SET PROBLEM
Give again, verbatim, the lines between the line that contains "Generate a Blender" and the line that contains "return m, t, o", counting both ends. Pictures are excluded from the copy.

A block of data
* * * * * * * * *

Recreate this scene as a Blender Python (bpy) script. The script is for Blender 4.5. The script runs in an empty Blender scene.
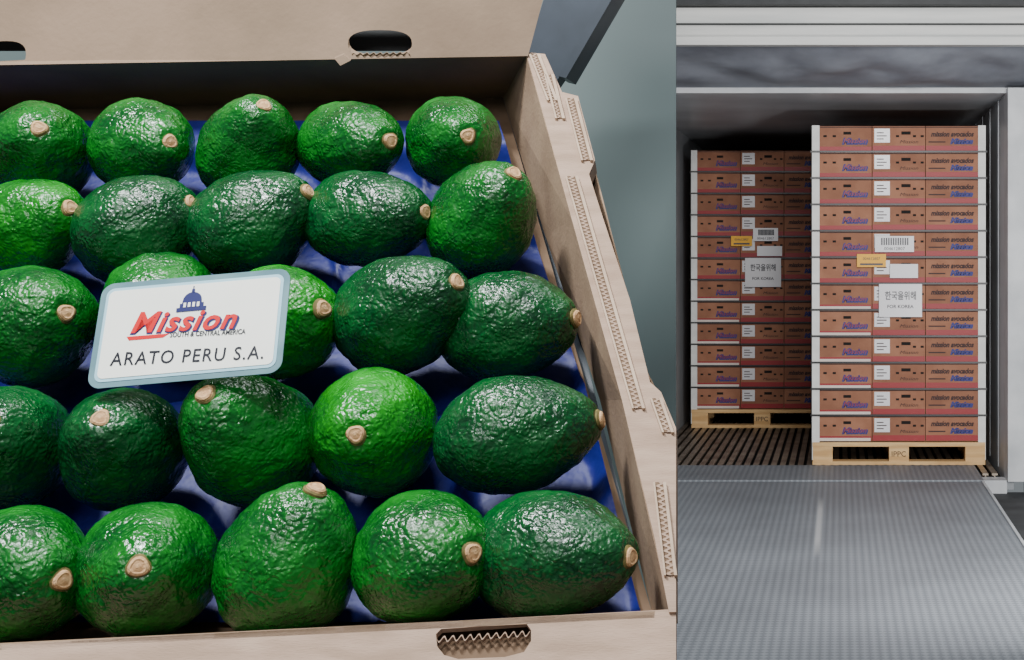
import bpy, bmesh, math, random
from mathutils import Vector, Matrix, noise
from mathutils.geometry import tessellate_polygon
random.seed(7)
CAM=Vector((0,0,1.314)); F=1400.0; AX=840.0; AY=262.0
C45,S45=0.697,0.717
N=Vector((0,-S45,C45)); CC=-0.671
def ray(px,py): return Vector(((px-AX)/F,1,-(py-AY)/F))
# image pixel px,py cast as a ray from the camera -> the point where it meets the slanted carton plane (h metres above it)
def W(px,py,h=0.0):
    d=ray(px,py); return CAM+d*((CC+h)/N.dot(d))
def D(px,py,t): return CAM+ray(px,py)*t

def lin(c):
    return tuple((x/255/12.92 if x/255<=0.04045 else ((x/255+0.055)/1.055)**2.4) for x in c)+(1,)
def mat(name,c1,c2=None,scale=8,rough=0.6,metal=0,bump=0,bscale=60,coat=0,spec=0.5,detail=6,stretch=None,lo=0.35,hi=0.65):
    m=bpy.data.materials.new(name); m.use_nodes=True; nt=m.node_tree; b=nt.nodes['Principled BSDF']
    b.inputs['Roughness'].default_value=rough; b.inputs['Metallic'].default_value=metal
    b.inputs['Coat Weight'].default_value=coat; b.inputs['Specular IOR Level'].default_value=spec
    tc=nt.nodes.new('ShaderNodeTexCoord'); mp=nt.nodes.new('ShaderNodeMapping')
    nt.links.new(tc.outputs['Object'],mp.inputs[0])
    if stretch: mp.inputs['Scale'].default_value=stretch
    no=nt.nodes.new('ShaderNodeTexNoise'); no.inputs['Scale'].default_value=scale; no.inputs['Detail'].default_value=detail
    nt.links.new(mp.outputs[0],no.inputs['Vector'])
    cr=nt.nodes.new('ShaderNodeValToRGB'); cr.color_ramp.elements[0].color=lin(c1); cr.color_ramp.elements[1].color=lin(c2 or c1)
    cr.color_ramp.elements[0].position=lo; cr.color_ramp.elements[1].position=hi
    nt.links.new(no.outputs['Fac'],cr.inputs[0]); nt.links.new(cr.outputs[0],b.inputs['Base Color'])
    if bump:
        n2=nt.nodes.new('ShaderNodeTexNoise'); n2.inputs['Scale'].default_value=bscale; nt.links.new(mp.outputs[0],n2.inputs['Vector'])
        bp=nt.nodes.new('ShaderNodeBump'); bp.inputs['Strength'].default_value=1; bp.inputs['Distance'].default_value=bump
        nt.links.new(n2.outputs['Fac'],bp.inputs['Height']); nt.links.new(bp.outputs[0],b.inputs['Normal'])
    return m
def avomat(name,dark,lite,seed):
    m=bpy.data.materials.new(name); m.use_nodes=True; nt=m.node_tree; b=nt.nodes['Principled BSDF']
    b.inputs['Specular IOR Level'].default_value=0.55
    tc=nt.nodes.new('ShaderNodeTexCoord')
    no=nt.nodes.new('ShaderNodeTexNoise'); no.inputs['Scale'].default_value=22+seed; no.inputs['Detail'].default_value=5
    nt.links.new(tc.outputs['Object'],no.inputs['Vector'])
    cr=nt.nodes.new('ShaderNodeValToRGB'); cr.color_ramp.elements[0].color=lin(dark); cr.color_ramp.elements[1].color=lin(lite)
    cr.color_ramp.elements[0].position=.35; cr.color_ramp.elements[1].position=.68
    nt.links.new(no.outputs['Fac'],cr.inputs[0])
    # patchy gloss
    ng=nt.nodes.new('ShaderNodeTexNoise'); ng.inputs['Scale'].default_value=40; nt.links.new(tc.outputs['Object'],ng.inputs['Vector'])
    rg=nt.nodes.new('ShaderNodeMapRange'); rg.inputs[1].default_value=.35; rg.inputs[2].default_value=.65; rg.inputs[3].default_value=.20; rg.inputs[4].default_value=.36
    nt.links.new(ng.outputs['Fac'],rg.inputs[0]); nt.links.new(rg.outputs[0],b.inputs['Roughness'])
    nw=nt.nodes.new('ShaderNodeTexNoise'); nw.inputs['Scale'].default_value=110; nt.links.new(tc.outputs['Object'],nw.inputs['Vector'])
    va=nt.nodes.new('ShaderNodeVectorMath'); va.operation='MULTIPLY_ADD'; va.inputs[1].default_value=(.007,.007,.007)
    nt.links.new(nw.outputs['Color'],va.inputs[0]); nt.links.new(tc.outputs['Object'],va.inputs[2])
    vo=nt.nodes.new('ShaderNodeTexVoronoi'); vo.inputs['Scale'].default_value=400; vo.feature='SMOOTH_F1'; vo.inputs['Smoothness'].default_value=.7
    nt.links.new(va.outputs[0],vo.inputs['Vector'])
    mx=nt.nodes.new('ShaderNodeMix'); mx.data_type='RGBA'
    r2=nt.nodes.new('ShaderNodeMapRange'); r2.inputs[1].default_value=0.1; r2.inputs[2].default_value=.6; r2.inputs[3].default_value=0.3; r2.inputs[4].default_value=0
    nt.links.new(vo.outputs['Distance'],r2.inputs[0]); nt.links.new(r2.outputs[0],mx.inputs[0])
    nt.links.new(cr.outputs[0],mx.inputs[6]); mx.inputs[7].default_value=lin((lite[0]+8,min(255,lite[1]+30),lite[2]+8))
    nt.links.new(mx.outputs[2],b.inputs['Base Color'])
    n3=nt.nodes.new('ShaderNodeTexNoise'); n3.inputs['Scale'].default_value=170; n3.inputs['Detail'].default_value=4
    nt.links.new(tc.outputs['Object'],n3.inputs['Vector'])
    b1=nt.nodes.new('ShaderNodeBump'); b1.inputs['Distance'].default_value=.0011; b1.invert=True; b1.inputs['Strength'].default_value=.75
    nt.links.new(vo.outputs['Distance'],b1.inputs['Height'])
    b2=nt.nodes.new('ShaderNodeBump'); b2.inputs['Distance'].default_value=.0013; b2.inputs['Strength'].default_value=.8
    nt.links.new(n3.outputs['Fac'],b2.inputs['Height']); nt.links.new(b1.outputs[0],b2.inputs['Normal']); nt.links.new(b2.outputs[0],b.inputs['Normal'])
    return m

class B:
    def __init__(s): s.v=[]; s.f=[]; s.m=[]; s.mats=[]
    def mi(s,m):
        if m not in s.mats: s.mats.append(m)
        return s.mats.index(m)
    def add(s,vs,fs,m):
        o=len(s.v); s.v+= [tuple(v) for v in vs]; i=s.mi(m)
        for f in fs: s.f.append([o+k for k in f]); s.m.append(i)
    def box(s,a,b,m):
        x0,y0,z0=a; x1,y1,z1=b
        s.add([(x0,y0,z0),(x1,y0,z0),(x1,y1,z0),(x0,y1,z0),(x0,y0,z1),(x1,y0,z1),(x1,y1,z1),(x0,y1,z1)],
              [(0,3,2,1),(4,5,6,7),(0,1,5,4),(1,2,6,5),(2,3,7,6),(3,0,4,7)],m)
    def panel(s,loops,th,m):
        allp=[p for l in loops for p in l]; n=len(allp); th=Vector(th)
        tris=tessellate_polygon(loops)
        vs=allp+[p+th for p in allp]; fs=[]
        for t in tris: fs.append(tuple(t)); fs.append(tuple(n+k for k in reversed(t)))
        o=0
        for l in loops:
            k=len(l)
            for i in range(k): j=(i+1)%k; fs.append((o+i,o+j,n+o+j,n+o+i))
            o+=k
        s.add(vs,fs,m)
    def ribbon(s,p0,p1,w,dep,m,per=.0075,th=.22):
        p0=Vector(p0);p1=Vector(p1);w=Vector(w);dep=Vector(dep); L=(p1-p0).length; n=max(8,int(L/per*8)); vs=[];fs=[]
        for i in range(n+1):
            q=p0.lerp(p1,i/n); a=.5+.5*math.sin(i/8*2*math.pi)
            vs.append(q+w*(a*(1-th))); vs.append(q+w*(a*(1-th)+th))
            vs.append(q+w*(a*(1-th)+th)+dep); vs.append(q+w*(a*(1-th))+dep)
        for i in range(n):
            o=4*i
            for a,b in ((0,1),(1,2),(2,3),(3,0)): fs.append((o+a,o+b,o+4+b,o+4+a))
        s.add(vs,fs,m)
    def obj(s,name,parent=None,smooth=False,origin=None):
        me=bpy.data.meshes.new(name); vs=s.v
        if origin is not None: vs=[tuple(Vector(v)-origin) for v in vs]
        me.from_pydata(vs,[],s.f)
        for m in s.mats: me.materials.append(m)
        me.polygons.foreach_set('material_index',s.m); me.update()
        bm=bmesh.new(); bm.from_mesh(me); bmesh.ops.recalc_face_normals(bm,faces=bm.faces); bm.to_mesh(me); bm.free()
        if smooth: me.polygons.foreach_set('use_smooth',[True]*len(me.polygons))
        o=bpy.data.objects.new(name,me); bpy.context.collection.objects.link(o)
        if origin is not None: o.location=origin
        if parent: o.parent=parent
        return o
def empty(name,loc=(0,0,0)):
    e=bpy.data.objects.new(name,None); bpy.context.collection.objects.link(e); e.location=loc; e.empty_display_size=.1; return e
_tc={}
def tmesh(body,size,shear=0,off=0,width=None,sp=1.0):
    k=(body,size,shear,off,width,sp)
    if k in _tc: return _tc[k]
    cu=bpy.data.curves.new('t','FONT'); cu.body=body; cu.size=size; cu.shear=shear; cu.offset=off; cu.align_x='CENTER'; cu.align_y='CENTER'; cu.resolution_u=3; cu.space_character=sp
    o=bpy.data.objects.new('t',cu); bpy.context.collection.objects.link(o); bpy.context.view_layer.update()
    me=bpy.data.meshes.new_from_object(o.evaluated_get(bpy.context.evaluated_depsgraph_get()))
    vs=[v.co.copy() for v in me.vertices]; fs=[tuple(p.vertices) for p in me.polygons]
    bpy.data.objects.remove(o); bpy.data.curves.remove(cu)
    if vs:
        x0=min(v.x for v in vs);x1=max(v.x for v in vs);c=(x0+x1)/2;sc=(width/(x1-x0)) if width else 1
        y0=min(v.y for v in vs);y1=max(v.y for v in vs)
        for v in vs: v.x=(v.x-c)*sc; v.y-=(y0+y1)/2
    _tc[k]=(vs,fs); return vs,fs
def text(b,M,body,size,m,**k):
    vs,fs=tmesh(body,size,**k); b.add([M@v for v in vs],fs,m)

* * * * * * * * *

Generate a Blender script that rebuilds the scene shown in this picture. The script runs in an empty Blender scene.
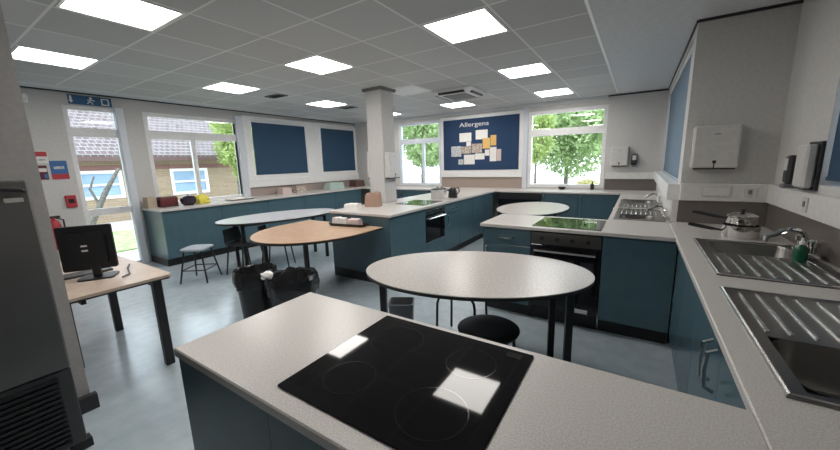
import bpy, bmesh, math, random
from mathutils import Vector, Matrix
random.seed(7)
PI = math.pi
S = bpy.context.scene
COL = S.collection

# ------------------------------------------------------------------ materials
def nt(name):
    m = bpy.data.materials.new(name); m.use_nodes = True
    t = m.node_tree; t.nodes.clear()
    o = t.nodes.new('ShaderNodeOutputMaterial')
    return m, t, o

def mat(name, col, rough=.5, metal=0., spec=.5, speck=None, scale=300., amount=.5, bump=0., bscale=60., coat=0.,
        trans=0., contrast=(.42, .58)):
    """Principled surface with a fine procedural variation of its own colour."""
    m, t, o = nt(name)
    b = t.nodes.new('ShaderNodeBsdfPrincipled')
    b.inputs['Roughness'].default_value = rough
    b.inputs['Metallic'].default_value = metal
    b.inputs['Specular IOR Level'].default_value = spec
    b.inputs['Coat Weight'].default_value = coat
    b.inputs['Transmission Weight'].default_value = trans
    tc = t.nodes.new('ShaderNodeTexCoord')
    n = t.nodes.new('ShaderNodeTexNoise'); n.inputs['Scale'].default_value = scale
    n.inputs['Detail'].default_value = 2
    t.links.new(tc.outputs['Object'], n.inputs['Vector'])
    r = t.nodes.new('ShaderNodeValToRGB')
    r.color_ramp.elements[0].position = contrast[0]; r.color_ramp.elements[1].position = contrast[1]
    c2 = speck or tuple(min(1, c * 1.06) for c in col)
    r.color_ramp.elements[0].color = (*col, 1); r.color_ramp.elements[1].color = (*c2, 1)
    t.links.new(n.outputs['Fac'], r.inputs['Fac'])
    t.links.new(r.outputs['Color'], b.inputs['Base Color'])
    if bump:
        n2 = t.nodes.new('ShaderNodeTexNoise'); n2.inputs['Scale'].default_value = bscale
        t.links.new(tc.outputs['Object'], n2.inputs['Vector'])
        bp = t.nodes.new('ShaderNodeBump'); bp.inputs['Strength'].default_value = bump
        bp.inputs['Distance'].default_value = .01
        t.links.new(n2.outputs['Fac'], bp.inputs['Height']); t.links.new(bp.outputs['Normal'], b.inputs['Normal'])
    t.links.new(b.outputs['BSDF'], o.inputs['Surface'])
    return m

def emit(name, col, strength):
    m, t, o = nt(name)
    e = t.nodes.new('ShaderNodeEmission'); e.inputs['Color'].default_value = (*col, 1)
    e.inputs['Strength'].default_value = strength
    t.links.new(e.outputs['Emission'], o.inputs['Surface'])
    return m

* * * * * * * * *

FULL OUTPUT
Generate a Blender script that rebuilds the scene shown in this picture. The script runs in an empty Blender scene.
import bpy, bmesh, math, random
from mathutils import Vector, Matrix
random.seed(7)
PI = math.pi
S = bpy.context.scene
COL = S.collection

# ------------------------------------------------------------------ materials
def nt(name):
    m = bpy.data.materials.new(name); m.use_nodes = True
    t = m.node_tree; t.nodes.clear()
    o = t.nodes.new('ShaderNodeOutputMaterial')
    return m, t, o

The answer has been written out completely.